Entre la Constitución y la Inmaculada

Publicado el 08 diciembre 2019 por Daniel Guerrero Bonet

Estamos en pleno “puente” festivo por el que disfrutamos en España de unos días consecutivos de asueto laboral -los que puedan permitírselo- gracias a dos fiestas muy próximas en el calendario: el 6 de diciembre, día de la Constitución, y el 8 diciembre que, al ser domingo, pasa a celebrarse el lunes 9, día de la Inmaculada Concepción. Dos festivos que denotan el carácter contradictorio del ser humano: racional y supersticioso, simultáneamente. El de ser, además, aprovechado lo adquiere por experiencia, que le dicta no desperdiciar ninguna oportunidad de ampliar los descansos y hacer “puente”, es decir, considerar como día festivo una jornada laboral que se intercala entre dos fechas festivas. Un “privilegio” que no todos los trabajadores pueden disfrutar.
Pero, a lo que íbamos: fiestas laicas y religiosas. La educación cívica nos mueve a celebrar el acuerdo por el que regulamos nuestra convivencia de manera pacífica en virtud de unas leyes o normas recogidas en un texto constitucional. Un 6 de diciembre de 1978, los españoles ratificaron en referéndum una Constitución que daba fin a la Transición y nos embarcaba a vivir en democracia, como los demás países de nuestro entorno, dejando en nuestras manos la posibilidad de elegir a nuestros gobernantes a partir de entonces. Desde aquella promulgación de la Carta Magna, ni el caudillismo ni los dictadores serían tolerados en nuestro país. La política debía atenerse al sistema democrático, gracias al cual cada cuatro años los ciudadanos con derecho al voto elegirían a sus representantes para que, de entre ellos, se nombrara un presidente de Gobierno. Y así seguimos haciéndolo desde hace 41 años. Por eso, la Constitución Española, después de un período de más de 40 años de vergonzante dictadura militar, supuso la bonanza cívica en España y el final de la última dictadura existente en Europa. Sobran, por tanto, los motivos para conmemorar la ratificación de la Constitución vía referéndum como hecho histórico que nos ha proporcionado un dilatado período de paz y prosperidad. También como fecha simbólica para hacer pedagogía sobre los principios que se consagran en el texto constitucional, cuales son la igualdad, la libertad y la democracia, y que configuran un Estado de Derecho, Social y Democrático. Es, sin duda, una conducta racional y colectiva en defensa de unos valores cívicos y pacíficos de convivencia.

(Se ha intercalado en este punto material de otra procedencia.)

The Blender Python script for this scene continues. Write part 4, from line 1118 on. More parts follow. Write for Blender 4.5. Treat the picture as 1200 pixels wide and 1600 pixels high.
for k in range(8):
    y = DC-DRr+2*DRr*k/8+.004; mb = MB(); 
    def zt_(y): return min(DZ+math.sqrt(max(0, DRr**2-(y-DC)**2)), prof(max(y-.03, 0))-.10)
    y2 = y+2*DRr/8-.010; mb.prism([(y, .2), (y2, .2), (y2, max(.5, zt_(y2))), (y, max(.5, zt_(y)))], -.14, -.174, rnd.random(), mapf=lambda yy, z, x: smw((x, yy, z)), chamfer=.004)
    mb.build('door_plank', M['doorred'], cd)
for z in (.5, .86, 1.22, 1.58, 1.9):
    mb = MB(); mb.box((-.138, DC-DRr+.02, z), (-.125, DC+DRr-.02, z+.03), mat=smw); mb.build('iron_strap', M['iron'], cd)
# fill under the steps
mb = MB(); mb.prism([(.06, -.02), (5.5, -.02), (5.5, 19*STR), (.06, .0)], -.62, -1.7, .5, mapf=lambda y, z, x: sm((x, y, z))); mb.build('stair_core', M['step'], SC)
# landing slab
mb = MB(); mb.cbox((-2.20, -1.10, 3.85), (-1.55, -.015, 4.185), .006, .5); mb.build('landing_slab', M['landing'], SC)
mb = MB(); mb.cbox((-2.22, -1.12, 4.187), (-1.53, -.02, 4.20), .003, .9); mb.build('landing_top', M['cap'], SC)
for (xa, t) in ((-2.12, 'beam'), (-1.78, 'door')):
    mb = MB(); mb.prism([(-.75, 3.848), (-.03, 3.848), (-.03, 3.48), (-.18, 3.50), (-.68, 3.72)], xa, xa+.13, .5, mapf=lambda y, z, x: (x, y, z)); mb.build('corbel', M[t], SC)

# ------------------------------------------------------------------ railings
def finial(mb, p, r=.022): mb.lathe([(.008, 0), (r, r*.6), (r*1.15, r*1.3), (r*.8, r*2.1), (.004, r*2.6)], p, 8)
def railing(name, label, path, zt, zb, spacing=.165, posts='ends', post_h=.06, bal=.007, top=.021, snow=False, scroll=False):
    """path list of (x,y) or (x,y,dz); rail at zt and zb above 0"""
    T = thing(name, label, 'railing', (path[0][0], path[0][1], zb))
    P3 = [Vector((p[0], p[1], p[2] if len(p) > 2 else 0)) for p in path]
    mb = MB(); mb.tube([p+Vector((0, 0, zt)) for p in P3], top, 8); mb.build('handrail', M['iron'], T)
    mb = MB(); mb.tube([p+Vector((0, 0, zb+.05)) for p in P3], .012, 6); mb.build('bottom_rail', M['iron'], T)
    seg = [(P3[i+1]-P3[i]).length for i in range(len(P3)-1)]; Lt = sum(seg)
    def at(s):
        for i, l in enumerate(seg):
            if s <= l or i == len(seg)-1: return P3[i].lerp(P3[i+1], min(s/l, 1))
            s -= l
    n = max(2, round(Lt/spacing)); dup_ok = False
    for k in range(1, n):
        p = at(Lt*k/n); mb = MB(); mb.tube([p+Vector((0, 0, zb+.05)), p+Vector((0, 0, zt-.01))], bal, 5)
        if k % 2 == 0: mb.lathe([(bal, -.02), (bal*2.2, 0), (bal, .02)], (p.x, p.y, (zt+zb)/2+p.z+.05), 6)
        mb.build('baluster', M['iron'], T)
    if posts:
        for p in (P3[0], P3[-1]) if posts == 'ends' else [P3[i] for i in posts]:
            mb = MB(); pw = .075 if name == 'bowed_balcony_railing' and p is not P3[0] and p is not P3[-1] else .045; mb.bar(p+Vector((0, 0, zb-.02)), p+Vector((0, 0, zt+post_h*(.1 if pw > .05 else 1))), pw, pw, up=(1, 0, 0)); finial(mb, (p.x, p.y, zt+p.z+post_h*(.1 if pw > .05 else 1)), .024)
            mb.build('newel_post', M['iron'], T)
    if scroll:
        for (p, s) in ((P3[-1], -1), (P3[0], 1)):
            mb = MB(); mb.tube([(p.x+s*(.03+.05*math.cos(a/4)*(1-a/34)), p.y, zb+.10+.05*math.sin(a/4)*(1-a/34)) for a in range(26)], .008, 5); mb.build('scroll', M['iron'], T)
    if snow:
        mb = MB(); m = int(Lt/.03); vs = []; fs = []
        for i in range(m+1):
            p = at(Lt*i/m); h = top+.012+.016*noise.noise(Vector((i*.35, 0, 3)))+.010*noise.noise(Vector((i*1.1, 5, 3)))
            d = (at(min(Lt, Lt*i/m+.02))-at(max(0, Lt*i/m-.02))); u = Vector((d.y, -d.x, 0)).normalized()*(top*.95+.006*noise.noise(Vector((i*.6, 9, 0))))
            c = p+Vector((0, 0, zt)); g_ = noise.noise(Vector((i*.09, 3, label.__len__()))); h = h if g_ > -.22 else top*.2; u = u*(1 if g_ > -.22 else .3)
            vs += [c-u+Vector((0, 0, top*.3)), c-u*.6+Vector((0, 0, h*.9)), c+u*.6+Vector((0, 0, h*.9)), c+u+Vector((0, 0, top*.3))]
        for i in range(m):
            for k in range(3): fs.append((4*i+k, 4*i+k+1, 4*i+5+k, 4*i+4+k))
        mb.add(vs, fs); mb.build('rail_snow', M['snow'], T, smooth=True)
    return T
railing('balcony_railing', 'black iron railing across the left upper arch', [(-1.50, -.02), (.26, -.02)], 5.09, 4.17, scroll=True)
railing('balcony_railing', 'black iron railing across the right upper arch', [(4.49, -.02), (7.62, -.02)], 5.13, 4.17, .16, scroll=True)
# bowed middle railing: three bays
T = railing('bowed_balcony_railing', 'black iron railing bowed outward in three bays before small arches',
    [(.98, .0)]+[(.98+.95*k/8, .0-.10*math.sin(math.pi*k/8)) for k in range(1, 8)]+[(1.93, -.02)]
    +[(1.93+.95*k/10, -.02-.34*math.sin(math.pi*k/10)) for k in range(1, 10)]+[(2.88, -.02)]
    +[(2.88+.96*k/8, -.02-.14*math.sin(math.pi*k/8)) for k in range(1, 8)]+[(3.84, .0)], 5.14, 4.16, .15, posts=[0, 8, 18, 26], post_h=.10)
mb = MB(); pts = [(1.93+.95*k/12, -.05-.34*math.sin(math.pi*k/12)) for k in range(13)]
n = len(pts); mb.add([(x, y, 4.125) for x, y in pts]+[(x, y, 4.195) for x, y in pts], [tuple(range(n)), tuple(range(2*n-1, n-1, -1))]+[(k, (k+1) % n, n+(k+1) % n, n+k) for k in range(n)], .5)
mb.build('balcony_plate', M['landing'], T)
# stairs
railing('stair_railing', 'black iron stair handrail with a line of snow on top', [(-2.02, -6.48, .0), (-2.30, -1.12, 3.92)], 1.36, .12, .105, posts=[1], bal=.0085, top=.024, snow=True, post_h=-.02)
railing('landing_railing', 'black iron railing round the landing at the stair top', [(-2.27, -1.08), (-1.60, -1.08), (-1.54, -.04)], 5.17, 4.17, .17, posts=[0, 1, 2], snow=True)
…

Por otro lado, celebrar como fiesta de precepto, el día 8 de diciembre, un dogma católico como el de la Inmaculada Concepción de María, supone otorgar a un credo religioso la misma importancia social de la Constitución. Sin embargo, el calendario está salpicado de más fiestas de carácter religioso que laicas. El de la Inmaculada festeja desde el siglo XVII, para los creyentes, que un dios único se engendró sin fecundación en el vientre de una mujer para nacer de ella y transformarse en un ser humano que compartía la misma esencia divina de la deidad. Conmemora el culto a una mujer como un ser de pureza original, virgen, limpio y bendito, madre de Dios. Para explicarlo burdamente, es como si, en vez del vino, se idolatrase al tonel donde el zumo de uva se convierte en una bebida alcohólica. Se trata, en definitiva, de preservar con esta festividad uno de los hitos más irracionales de la intuición supersticiosa del ser humano a la hora de hallar una explicación al origen del universo y, por ende, del hombre. Dios, la única explicación, no deja de ser un constructo humano que requiere de la “humanización” de su intervención en la Tierra para ser aprehendido por nuestra mentalidad. Pero el fenómeno religioso no puede obviarse en la cultura y las tradiciones que caracterizan a nuestra sociedad cristiana occidental. Ni el arraigo que tiene en la mayoría de la población, declarada confesionalmente católica. De ahí que, como el de la Constitución, también deba celebrarse el Día de la Inmaculada Concepción, de tradicional culto para la iglesia católica y sus feligreses.
Muchos cuestionan la festividad laica, algunos la religiosa. Para unos es algo inherente de la racionalidad del ser humano, para otros es muestra de la irracionalidad que todavía nos conduce por senderos de superstición. En su conjunto, no son más que manifestaciones de la diversidad social, la libertad de expresión y opinión y de la tolerancia que debe mantenerse en una sociedad plural y democrática. Aunque una nos afecte a todos -la Constitución- y otra sólo a los creyentes -la festividad religiosa-, lo importante es que ambas configuren los símbolos de una participación colectiva en paz y libertad. Días festivos que, aparte de ofrecernos una excusa para el ocio, sirven para cohesionar nuestra sociedad en función de sus tradiciones, cultura y logros cívicos de convivencia. Lo que no es poco.